Lies: Besser eine Wohnung ohne Autostellplatz als gar keine Wohnung

Kritiker befürchten durch die Änderungen allerdings auch einen Qualitätsverlust. So können an den Kitas jetzt auch, wie von den Kommunen gefordert, fachfremde Eltern und Rentner als Vertretung aushelfen, und beim Bauen von Wohnhäusern entfielen die Pflichten, bei bestimmten Umbauten einen Fahrstuhl einzubauen oder bei Neubauten auch Autostellplätze zu errichten.

Die Regierung erklärt das pragmatisch nach dem Motto: besser schlicht als gar nicht. So sagte Bauminister Olaf Lies (SPD): «Was hilft mir eine nicht gebaute Wohnung mit nicht realisierten Stellplätzen im Vergleich zu einer realisierten Wohnung ohne Stellplatz?» Ähnlich war im Falle der Kitas argumentiert worden. So hatte der Präsident des Niedersächsischen Städte- und Gemeindebundes, Marco Trips, im Mai gesagt, es sei besser, wenn ein Rentner den Kindern vorlese oder mit ihnen bastele, als wenn die Betreuung gar nicht stattfinde.

Ministerpräsident Weil räumte ein: «Es wäre falsch zu glauben, wenn wir jetzt einfacher werden, dass wir alle Ansprüche aus dem, was wir bis jetzt hatten, eins zu eins übertragen können.» Das gelte es in jedem Einzelfall abzuwägen.
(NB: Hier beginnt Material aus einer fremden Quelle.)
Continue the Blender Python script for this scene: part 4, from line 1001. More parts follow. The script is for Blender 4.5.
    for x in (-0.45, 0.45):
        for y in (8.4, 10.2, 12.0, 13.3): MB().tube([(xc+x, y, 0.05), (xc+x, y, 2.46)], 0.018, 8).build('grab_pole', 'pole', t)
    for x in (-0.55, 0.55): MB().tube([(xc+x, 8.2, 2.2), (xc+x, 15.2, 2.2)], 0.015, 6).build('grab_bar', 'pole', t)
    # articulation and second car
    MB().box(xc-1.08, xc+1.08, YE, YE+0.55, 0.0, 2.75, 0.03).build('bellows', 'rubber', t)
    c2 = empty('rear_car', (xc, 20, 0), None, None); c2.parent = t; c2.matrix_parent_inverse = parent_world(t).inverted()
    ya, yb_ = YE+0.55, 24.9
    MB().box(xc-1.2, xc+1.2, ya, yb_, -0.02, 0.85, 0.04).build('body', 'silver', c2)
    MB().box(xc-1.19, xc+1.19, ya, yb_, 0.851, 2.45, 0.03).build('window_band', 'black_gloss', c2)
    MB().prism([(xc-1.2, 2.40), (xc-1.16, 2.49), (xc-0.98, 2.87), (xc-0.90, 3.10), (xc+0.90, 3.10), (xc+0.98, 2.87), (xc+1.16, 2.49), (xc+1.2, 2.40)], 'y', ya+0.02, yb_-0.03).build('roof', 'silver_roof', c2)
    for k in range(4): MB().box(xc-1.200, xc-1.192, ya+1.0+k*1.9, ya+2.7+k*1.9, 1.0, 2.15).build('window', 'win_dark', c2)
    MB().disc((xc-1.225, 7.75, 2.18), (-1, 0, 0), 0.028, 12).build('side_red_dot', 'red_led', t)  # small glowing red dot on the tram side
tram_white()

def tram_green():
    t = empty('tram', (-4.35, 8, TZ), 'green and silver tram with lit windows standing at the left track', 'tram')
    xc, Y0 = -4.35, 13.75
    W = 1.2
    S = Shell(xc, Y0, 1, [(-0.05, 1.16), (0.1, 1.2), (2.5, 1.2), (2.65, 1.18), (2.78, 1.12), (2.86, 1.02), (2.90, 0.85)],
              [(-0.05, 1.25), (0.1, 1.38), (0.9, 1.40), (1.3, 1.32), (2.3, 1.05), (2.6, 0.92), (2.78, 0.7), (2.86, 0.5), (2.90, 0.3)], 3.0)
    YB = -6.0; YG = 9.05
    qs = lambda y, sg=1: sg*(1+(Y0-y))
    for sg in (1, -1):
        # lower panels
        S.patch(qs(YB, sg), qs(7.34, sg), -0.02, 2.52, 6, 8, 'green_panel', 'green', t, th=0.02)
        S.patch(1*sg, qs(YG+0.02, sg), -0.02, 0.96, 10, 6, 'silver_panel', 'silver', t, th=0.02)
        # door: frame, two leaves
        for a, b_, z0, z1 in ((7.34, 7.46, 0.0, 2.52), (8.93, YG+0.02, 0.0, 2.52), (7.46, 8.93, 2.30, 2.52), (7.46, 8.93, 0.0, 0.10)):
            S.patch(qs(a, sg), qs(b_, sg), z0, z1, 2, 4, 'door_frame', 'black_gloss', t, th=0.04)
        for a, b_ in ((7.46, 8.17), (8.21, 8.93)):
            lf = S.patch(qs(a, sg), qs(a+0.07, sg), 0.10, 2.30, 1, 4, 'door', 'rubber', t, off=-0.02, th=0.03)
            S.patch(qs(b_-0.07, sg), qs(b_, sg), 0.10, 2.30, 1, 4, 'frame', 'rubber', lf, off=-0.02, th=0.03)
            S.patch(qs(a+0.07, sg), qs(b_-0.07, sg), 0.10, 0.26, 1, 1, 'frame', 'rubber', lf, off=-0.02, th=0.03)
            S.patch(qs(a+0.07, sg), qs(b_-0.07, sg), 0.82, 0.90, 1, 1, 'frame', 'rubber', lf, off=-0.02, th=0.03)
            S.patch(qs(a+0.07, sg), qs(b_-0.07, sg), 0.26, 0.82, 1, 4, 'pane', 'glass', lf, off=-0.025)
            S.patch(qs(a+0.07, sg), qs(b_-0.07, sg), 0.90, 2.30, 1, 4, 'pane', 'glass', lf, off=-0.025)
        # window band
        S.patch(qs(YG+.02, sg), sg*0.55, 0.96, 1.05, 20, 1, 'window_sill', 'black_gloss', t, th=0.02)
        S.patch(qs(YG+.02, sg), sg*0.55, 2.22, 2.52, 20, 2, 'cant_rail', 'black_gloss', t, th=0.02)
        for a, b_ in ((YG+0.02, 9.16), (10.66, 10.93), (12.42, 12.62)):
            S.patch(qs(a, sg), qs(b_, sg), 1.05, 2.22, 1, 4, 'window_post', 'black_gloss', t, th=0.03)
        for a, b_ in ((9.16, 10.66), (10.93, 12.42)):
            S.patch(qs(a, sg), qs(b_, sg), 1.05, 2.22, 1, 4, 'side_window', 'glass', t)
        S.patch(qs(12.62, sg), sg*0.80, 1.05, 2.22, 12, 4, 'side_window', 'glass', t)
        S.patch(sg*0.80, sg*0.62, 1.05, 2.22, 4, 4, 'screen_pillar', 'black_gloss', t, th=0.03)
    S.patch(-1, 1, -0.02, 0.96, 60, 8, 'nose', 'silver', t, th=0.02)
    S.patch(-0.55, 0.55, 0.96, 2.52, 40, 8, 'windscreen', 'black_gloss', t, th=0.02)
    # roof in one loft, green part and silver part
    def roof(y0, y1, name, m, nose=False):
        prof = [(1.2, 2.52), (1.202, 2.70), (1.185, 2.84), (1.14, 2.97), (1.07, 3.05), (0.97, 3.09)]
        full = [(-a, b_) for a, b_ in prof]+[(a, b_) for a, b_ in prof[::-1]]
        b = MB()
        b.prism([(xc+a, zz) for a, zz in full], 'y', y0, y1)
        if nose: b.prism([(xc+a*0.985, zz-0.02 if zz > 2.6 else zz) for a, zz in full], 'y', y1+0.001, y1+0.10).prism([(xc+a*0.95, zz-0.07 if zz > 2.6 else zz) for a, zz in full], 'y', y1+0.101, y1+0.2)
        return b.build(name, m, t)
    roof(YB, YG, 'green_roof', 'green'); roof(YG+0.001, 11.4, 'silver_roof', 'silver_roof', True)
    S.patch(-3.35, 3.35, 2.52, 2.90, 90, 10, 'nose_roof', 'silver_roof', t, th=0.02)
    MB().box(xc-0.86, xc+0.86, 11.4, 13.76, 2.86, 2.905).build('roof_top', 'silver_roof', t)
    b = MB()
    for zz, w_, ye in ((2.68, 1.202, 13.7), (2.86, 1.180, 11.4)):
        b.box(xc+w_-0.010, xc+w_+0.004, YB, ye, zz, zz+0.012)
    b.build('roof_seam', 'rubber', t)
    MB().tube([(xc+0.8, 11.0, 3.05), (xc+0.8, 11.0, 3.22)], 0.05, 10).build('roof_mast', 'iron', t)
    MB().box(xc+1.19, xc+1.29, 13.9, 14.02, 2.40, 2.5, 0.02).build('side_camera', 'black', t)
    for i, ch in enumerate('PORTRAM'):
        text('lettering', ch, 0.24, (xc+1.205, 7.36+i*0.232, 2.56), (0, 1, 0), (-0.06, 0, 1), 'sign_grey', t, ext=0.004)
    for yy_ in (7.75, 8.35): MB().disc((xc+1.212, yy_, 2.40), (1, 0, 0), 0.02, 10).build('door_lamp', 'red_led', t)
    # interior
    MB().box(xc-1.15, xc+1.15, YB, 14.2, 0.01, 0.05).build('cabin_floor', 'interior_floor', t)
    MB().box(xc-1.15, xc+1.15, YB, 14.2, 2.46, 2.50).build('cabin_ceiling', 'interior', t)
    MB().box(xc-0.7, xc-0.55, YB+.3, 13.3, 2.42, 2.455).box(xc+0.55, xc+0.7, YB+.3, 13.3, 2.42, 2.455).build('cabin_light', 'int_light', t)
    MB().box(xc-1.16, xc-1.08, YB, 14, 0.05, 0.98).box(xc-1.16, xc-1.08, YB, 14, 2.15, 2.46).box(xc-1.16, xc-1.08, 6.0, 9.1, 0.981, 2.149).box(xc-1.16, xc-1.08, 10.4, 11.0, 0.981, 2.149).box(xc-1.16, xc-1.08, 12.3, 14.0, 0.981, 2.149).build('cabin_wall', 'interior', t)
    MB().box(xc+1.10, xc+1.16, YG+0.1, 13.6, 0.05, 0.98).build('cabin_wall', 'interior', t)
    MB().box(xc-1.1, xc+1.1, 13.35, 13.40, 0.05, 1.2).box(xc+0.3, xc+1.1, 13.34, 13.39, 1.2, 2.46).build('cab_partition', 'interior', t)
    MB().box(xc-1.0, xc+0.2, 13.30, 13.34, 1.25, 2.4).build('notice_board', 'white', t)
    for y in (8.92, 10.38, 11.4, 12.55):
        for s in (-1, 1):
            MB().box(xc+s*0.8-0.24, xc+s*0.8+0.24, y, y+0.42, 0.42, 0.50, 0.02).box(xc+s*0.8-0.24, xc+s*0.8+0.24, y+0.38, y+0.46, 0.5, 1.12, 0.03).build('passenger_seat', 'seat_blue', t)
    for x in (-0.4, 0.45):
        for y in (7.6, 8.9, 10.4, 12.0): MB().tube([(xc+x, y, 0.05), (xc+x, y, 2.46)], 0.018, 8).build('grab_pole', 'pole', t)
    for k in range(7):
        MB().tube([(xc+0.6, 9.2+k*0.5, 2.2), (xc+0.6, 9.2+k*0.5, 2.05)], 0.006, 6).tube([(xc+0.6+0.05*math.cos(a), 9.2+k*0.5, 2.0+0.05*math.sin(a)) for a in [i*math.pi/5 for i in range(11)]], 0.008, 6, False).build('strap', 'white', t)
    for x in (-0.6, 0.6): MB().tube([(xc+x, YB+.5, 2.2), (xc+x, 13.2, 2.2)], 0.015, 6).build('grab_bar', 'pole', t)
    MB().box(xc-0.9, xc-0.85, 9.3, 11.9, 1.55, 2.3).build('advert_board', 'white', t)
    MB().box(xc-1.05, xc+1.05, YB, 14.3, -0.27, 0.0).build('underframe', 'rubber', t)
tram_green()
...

Viele Vorschriften kosteten heute aber so viel Energie und Zeit und Dynamik, dass sie kontraproduktiv seien.

Pauschale des Landes für Kita-Essen lief teils ins Leere

Kultusministerin Julia Willie Hamburg erinnerte derweil daran, dass sich aus einfacheren Verfahren auch eine Verschiebung der Verantwortlichkeiten ergeben könne - und verwies auf ein Beispiel aus dem Energiepreis-Rettungsschirm, den das Land Ende 2022 beschlossen hatte. Damals gab das Land den Kommunen insgesamt rund 100 Millionen Euro, um die Eltern von Schul- und Kita-Kindern von weiteren Preissteigerungen beim Mittagessen zu verschonen - und zwar, damit es schnell ging, in Form einer Pauschale ohne verbindlichen Verwendungszweck. Das Ergebnis: Einige Kommunen hoben die Essenskosten trotzdem an.

Hamburg sagte dazu jetzt, sie halte das vereinfachte Vorgehen dennoch nach wie vor für richtig. Der Fall zeige aber, dass diejenigen, die etwas einfacher haben wollen, das in sie gesetzte Vertrauen dann auch einlösen müssten, sagte die Grünen-Politikerin.

CDU fordert grundlegendere Reformen

Oppositionsführer Sebastian Lechner von der CDU forderte unterdessen grundlegendere Reformen von der Regierung. Es gebe bisher keine wirkliche digitale Schule, keine wirkliche digitale Kommunikation mit dem Staat und keine schnellen Entscheidungsmechanismen unter Einbindung von künstlicher Intelligenz oder Automatisierung, kritisierte Lechner. «Zusammen mit den Kommunen muss man eine neue digitale Verwaltung aufbauen. Nichts davon ist vorhanden oder passiert.» Was die Regierung vorgestellt habe, seien lediglich aufgewärmte Maßnahmen oder solche, die der Bund unternommen habe.